“Data protection” is a big topic with many subsets. Breaking it down to the data center level generates three major DP domains: data loss prevention (DLP), storage system recovery, and data security. We’ll take a high-level look at major technology trends from each of these domains.
1. Data Loss Prevention: Protect data from getting lost
Modern backup and recovery (BUR) uses the cloud as a vital portion of its architecture. This is different from cloud backup’s early days, where established backup vendors tacked on new code to decades-old applications and treated the cloud as just another target – and a slow one at that. Additional challenges are spurring more new trends and approaches.
· Backup and recovery trends. BUR still elicits yawns in some quarters but, in fact, development is fast and furious. The speed of backup, rapid recovery, and application optimization are important parts of the whole, and performance advances have made cloud-based backup a primary BUR discipline instead of an afterthought. Vendors like Zetta.net specialize in protecting and recovering large data sets in the cloud.
· File sync & share and edge data protection. File sync and share is not exclusive to mobile files, but mobile data is a strong driver of continuing development and centrally managed repositories. Edge DP replicates mobile content to a central repository for strong central control and compliance and rapid recovery. Druva is the market leader in edge protection.
· Cloud-based data protection. Cloud-based DP offerings have grown along with IT’s trust level and improved WAN acceleration. Cloud backup may still be as simple as using the cloud as a backup target, or may be as advanced as creating a virtual data center in the cloud by replicating virtual server images and production data. Companies like Zerto have created ultra-fast replication products optimized for virtualization and the cloud.
2. Protect the Storage that Houses the Data
Our second DP key area is protecting the storage that houses the data. Redundant architecture is well established and key features like active/active controllers are hardly trends. However, flash developments are driving advances in RAID. Standard RAID works on flash arrays, particularly 1, 10, 5 and 6. For example, RAID10 stripes mirrored sets across the flash drives, which distributes the wear from P/E cycles. But RAID 5 and 6 parity operations slow down SSDs with high overhead data protection cycles. This is not a huge problem in hybrid flash systems but it is a serious one in top performance all-flash arrays.
· Flash RAID trends. Newer RAID architectures take advantage of flash’s high performance while avoiding standard RAID overhead and wear on SSDs. EMC’s XtremIO Data Protection is a RAID alternative that uses wide striping and an N+2 architecture. Pure Storage offers RAID 3D for its FlashArrays and Violin Memory developed vRAID for its AFAs.

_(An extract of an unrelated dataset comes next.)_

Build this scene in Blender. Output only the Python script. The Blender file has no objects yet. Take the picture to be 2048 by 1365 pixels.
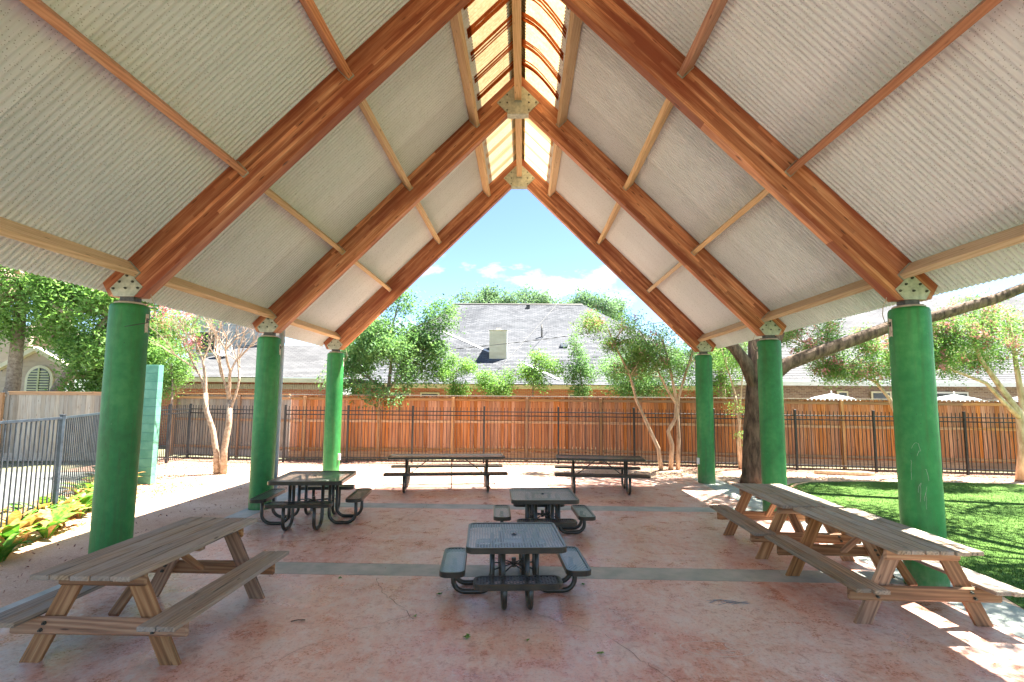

3. Protect the Data against Intrusion
Privacy issues and identity theft are the primary concerns for consumer-level security. Data center security encompasses those issues as well but its primary responsibility is to guard data in-transit and at-rest against intrusion. Stored data is doubling and tripling in size and security measures are always playing catch-up to determined hackers.

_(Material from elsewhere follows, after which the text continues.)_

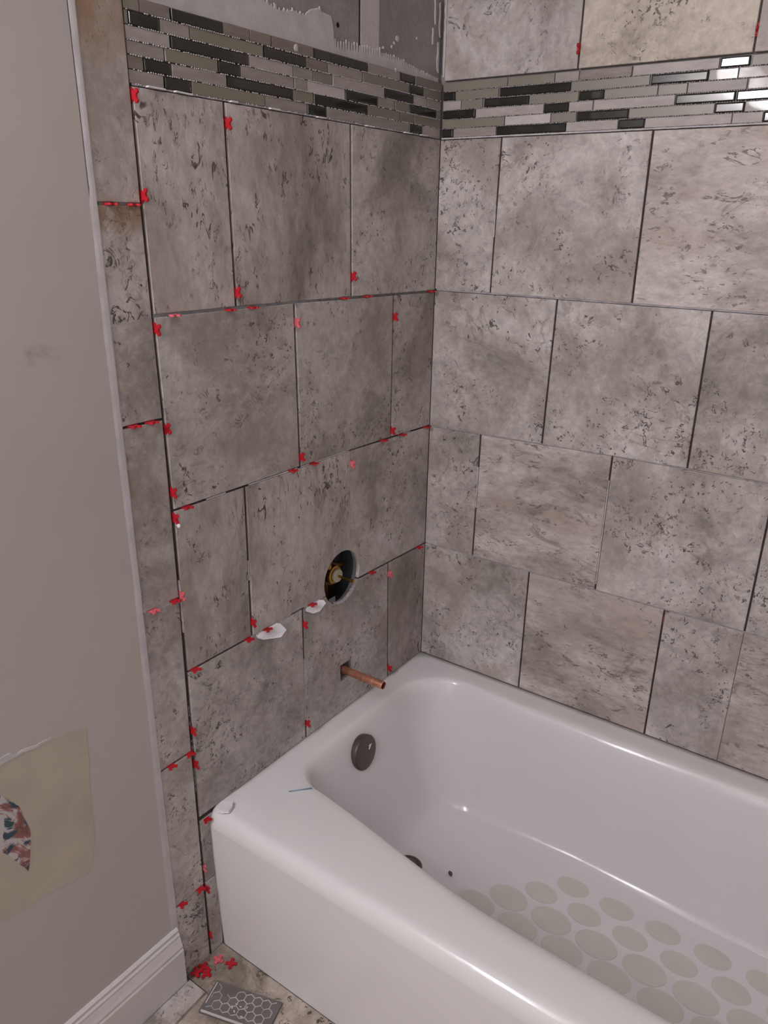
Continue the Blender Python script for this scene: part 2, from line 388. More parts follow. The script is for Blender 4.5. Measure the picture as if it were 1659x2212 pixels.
# slivers between tub apron and column joint
for zt, zb in ((.3500, .1965), (.1965, .0)):
    tile('L', (.7420, .7420), (.7762, .7752), K(zt), K(zb), 'tile', gl=0, gt=.001, gb=.001, parent=wall_left)
BT = [
 [(0, 0), (.1429, .1390), (.4457, .4473), (.7530, .7545), (1.061, 1.062), (1.368, 1.369), (1.525, 1.525)],
 [(0, 0), (.2934, .2892), (.5972, .5991), (.9050, .9065), (1.212, 1.213), (1.525, 1.525)],
 [(0, 0), (.1382, .1362), (.4479, .4475), (.7602, .7602), (1.068, 1.068), (1.376, 1.376), (1.525, 1.525)],
 [(0, 0), (.2877, .2878), (.6016, .6022), (.7600, .7600), (.9100, .9100), (1.218, 1.218), (1.525, 1.525)]]
BM = [['tile', 'tile', 'tile_diagonal', 'tile', 'tile', 'tile'], ['tile', 'tile', 'tile', 'tile', 'tile'], ['tile', 'tile_diagonal', 'tile', 'tile', 'tile', 'tile'], ['tile', 'tile_diagonal', 'tile', 'tile_diagonal', 'tile', 'tile']]
for r, row in enumerate(BT):
    for k in range(len(row) - 1):
        tight = r == 3 and k in (2, 3)
        tile('B', row[k], row[k + 1], J['B'][r], J['B'][r + 1], BM[r][k], gl=.0003 if k == 0 else (.0003 if r == 3 and k == 3 else .0019), gr=(.0003 if r == 3 and k == 2 else .0019),
             gt=.0026 if r == 1 else .0016, gb=.0012, parent=wall_back)
for r, (zt, zb) in enumerate(((1.998, 1.692), (2.306, 1.998), (2.436, 2.306))):
    xs = [0, .2905, .5935, .8995, 1.2065, 1.525] if r % 2 == 0 else [0, .137, .444, .751, 1.058, 1.365, 1.525]
    for k in range(len(xs) - 1):
        tile('B', (xs[k],) * 2, (xs[k + 1],) * 2, K(zt), K(zb), ['tile', 'tile_ochre', 'tile_rust', 'tile', 'tile', 'tile'][k] if r == 0 else 'tile',
             gl=.0035 if k == 0 else .0017, gr=.0017, gt=.0015, gb=.0012, parent=wall_back)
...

· Access control trends. Part of Sony’s recent security nightmare was careless password usage, a widespread problem with any user community. Thus a growing trend is advances in familiar two-factor authentication (2FA). The basic technique checks passwords against IP addresses for a recognizable combination. More secure choices combine a user password with a secondary access control such as physical objects (USB stick tokens, cards, keys) or biometrics (fingerprints, eye scans, voice) Mobile phones supporting two-factor authentication are another growing trend.
· Encryption trends. Trends are occurring around stronger data-at-rest encryption in the cloud and on-premise. 2FA is one of these trends, especially with cloud-hosted data. Service providers offer two-factor encryption keys with the SP holding one of the factors and the customer holding the other. Another trend is automating encryption control by removing the human factor from the equation. Pure Storage automates array-based encryption by dividing keys into fragments and storing them in non-encrypted regions on the SSDs. On boot-up, if sufficient fragments present themselves then Pure unlocks the array for usage. If there are too few fragments, it does not.
Conclusion
No one data protection solution is perfect and effective. Data protection will balance products and practices from multiple protection domains. For 2015, audit your DP practices to make sure you and your colleagues are combining trends and best practices in DLP, storage system protection and cybersecurity.